Using Migrations to Change Columns

2012-09-26

As an exercise to improve my knowledge of Rails and test-driven development, I'm currently building a clone of Hacker News. I have a barebones site put together with minimal styling. At the moment, I'm working on the user model while using migrations to gradually improve it. Along the way, I'm writing tests in rspec first and then writing code to make the tests pass. The Rails Tutorial continues to serve as a critical reference as I progress.

For a passing moment, I thought I might need to change a database column. Whereas my user model had an attribute name, I considered updating the model to include a username attribute. Of course, from the method user.username alone, it's self-evident why that's a bad idea. Instead of touching the model and the database, it's better to just change the value within a view. In other words, when a user goes to the signup page, instead of a name field, there will be a username field. The database will simply store that value as name in the user table.

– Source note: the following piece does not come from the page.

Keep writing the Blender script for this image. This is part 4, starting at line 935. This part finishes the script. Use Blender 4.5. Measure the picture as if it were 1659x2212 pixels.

Should the opportunity arise to change a column name in a database, though, Rails provides an easy way to do it. Instead of mucking around in past migrations and potentially breaking things in a messy way, it's possible to simply generate a migration which changes the column's name.

rails generate migration ChangeOldColumnToNewColumn

The body of the migration is equally simple (as explained in a post from stackoverflow):

rename_column :table, :old_column, :new_column

By staying within the migration workflow, it's easy to avoid any messy problems which would almost certainly be introduced by manually editing past code.